___ AVAILABLE DATA ___

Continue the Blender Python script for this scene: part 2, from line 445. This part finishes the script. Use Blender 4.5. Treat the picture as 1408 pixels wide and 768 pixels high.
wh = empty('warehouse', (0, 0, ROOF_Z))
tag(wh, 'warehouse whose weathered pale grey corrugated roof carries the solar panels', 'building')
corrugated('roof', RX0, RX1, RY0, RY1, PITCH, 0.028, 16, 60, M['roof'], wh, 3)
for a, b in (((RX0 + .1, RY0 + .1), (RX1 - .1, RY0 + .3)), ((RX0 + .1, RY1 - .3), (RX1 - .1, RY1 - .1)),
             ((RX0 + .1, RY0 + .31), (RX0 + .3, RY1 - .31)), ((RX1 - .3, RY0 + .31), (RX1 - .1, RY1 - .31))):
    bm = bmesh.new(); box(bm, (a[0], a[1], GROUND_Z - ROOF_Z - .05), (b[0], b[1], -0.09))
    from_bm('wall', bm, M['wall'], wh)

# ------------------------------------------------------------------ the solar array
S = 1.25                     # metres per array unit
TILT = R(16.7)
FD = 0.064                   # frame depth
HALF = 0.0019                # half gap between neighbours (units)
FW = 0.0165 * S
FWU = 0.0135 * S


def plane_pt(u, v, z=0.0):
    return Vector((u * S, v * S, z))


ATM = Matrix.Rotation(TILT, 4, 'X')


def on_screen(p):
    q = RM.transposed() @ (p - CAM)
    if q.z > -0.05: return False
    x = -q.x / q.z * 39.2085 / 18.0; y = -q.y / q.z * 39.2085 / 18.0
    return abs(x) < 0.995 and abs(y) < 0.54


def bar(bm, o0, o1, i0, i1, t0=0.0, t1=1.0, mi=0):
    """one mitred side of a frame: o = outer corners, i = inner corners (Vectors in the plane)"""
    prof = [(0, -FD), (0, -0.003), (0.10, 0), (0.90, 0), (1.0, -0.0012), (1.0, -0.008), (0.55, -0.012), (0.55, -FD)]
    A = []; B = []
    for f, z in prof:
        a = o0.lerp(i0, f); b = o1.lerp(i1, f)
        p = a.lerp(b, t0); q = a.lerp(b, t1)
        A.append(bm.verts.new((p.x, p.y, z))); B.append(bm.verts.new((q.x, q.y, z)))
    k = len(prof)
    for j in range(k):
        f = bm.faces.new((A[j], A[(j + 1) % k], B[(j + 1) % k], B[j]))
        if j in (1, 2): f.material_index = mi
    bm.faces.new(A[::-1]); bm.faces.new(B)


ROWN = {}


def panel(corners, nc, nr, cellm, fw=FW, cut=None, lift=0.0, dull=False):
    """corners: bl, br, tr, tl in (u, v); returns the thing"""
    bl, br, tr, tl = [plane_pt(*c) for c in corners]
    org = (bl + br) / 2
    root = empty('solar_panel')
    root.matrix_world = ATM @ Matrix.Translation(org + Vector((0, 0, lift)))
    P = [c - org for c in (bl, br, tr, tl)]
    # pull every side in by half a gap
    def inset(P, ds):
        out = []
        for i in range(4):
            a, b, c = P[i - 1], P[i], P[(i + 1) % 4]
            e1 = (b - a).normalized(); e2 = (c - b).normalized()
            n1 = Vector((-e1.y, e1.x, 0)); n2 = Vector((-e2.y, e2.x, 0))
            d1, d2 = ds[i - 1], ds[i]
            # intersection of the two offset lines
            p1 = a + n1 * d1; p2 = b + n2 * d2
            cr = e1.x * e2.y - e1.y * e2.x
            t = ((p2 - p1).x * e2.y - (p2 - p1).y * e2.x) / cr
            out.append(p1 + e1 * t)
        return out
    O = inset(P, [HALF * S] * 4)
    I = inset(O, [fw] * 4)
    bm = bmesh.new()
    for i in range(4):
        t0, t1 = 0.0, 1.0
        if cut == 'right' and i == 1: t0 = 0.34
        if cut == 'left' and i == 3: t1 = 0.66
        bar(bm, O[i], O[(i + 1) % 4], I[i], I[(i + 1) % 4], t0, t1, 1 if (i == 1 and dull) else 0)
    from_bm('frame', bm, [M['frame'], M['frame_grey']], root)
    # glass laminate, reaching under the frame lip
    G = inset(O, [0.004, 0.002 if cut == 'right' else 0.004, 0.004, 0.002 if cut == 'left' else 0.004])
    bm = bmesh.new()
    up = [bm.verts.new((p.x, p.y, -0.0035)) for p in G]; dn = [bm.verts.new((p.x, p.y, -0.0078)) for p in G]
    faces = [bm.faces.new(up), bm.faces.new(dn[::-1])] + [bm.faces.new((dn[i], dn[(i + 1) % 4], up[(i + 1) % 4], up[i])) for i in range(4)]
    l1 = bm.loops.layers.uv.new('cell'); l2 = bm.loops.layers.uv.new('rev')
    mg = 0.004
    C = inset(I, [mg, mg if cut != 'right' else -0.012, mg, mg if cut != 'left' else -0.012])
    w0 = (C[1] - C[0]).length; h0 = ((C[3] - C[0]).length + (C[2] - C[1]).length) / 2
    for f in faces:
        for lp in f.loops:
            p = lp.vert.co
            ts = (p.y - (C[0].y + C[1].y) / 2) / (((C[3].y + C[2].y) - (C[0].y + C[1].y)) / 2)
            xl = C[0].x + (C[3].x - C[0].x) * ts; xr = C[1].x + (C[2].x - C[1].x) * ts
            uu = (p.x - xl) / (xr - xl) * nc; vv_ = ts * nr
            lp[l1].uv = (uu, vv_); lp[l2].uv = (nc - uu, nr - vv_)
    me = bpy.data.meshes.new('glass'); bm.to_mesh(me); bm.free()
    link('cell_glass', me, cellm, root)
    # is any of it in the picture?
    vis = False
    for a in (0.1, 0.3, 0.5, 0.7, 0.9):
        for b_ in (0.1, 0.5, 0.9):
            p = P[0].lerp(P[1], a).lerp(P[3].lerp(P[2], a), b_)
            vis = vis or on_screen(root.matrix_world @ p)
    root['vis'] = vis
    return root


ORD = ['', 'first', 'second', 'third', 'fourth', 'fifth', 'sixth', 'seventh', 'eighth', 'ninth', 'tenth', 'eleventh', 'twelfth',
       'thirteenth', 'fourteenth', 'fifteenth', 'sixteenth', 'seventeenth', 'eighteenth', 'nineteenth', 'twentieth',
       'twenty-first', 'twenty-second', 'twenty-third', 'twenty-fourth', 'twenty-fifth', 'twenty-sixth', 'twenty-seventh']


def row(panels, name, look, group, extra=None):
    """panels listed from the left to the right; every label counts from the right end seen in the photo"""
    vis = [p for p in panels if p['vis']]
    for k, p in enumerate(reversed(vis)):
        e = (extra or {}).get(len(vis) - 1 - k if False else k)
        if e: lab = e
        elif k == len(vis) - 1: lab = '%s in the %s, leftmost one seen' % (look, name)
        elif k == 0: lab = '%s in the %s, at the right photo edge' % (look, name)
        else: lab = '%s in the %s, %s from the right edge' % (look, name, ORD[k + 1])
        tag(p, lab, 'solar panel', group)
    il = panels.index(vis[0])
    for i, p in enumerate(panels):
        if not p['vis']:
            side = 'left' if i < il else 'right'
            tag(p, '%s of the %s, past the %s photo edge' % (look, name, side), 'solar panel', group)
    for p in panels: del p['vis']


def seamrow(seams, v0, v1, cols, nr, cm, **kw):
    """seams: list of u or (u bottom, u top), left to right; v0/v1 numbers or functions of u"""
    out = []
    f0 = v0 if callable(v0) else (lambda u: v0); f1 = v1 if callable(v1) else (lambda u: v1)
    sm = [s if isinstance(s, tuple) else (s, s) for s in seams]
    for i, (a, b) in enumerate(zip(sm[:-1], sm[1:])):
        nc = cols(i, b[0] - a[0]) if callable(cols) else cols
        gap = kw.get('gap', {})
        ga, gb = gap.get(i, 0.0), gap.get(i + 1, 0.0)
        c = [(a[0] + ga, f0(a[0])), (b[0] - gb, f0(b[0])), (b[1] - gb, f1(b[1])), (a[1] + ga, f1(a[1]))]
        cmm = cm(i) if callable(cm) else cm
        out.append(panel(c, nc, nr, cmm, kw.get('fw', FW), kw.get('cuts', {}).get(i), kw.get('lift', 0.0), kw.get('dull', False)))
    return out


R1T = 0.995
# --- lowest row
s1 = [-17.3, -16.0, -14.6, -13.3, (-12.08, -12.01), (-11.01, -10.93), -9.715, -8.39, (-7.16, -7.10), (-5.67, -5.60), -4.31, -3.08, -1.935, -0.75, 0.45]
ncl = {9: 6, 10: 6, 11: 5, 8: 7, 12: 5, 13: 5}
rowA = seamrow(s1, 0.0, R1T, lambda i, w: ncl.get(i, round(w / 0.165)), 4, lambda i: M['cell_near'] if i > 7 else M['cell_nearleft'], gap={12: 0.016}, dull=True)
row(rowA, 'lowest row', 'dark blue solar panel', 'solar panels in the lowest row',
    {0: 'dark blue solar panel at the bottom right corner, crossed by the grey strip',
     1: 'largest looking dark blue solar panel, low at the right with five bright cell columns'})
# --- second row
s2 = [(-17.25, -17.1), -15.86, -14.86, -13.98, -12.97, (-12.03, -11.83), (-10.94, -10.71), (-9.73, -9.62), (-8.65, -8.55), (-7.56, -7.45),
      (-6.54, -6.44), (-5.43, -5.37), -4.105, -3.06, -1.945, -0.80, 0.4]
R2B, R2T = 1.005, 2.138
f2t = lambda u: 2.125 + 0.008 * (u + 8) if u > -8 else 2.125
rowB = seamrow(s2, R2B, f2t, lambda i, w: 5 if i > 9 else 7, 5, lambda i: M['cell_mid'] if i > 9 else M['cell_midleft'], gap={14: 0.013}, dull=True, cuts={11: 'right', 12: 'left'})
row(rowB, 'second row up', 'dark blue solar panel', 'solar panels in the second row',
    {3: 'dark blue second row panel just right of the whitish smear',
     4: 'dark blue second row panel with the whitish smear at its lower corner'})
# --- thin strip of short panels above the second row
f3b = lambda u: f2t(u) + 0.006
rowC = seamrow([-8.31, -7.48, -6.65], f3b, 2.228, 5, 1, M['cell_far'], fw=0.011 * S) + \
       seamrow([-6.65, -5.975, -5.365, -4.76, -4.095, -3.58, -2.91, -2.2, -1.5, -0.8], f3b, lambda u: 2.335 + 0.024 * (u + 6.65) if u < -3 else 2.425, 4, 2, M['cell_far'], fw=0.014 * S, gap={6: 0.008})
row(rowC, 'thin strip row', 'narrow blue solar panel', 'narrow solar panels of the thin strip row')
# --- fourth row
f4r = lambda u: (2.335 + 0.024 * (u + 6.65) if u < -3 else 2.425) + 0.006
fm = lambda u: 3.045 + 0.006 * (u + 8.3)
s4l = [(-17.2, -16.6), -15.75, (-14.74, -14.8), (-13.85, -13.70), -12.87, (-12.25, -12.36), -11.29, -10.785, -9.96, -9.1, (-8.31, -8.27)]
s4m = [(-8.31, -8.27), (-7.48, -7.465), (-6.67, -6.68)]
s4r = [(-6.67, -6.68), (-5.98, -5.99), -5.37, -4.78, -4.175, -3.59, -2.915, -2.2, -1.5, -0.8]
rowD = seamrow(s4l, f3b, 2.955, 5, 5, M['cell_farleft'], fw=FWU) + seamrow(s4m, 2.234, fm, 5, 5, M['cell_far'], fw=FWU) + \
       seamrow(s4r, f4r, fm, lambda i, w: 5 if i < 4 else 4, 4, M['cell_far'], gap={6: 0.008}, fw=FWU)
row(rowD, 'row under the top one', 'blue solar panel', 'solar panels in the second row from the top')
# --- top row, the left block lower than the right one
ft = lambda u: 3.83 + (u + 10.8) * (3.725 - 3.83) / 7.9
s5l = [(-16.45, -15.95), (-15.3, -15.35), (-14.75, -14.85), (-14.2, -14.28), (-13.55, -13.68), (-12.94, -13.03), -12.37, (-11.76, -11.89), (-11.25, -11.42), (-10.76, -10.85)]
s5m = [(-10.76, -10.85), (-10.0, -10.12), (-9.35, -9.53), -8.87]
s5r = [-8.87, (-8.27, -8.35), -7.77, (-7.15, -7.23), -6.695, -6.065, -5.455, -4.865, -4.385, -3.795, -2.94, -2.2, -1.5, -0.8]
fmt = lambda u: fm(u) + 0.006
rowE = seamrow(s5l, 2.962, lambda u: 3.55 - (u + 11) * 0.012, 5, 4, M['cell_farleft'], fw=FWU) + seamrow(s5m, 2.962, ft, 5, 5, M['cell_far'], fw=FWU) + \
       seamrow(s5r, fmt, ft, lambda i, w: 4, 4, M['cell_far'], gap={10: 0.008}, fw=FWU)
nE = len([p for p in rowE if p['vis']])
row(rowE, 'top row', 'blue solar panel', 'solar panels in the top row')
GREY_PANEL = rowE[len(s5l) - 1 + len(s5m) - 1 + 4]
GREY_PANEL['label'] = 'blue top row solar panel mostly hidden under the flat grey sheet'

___

WHAT THE TASK REQUIRES: Transcribe the lines beginning at the one that contains "bar(bm, O[i], O[(i" and ending at the one that contains "return root", with nothing added or left out.

CORRECT RESPONSE:
        bar(bm, O[i], O[(i + 1) % 4], I[i], I[(i + 1) % 4], t0, t1, 1 if (i == 1 and dull) else 0)
    from_bm('frame', bm, [M['frame'], M['frame_grey']], root)
    # glass laminate, reaching under the frame lip
    G = inset(O, [0.004, 0.002 if cut == 'right' else 0.004, 0.004, 0.002 if cut == 'left' else 0.004])
    bm = bmesh.new()
    up = [bm.verts.new((p.x, p.y, -0.0035)) for p in G]; dn = [bm.verts.new((p.x, p.y, -0.0078)) for p in G]
    faces = [bm.faces.new(up), bm.faces.new(dn[::-1])] + [bm.faces.new((dn[i], dn[(i + 1) % 4], up[(i + 1) % 4], up[i])) for i in range(4)]
    l1 = bm.loops.layers.uv.new('cell'); l2 = bm.loops.layers.uv.new('rev')
    mg = 0.004
    C = inset(I, [mg, mg if cut != 'right' else -0.012, mg, mg if cut != 'left' else -0.012])
    w0 = (C[1] - C[0]).length; h0 = ((C[3] - C[0]).length + (C[2] - C[1]).length) / 2
    for f in faces:
        for lp in f.loops:
            p = lp.vert.co
            ts = (p.y - (C[0].y + C[1].y) / 2) / (((C[3].y + C[2].y) - (C[0].y + C[1].y)) / 2)
            xl = C[0].x + (C[3].x - C[0].x) * ts; xr = C[1].x + (C[2].x - C[1].x) * ts
            uu = (p.x - xl) / (xr - xl) * nc; vv_ = ts * nr
            lp[l1].uv = (uu, vv_); lp[l2].uv = (nc - uu, nr - vv_)
    me = bpy.data.meshes.new('glass'); bm.to_mesh(me); bm.free()
    link('cell_glass', me, cellm, root)
    # is any of it in the picture?
    vis = False
    for a in (0.1, 0.3, 0.5, 0.7, 0.9):
        for b_ in (0.1, 0.5, 0.9):
            p = P[0].lerp(P[1], a).lerp(P[3].lerp(P[2], a), b_)
            vis = vis or on_screen(root.matrix_world @ p)
    root['vis'] = vis
    return root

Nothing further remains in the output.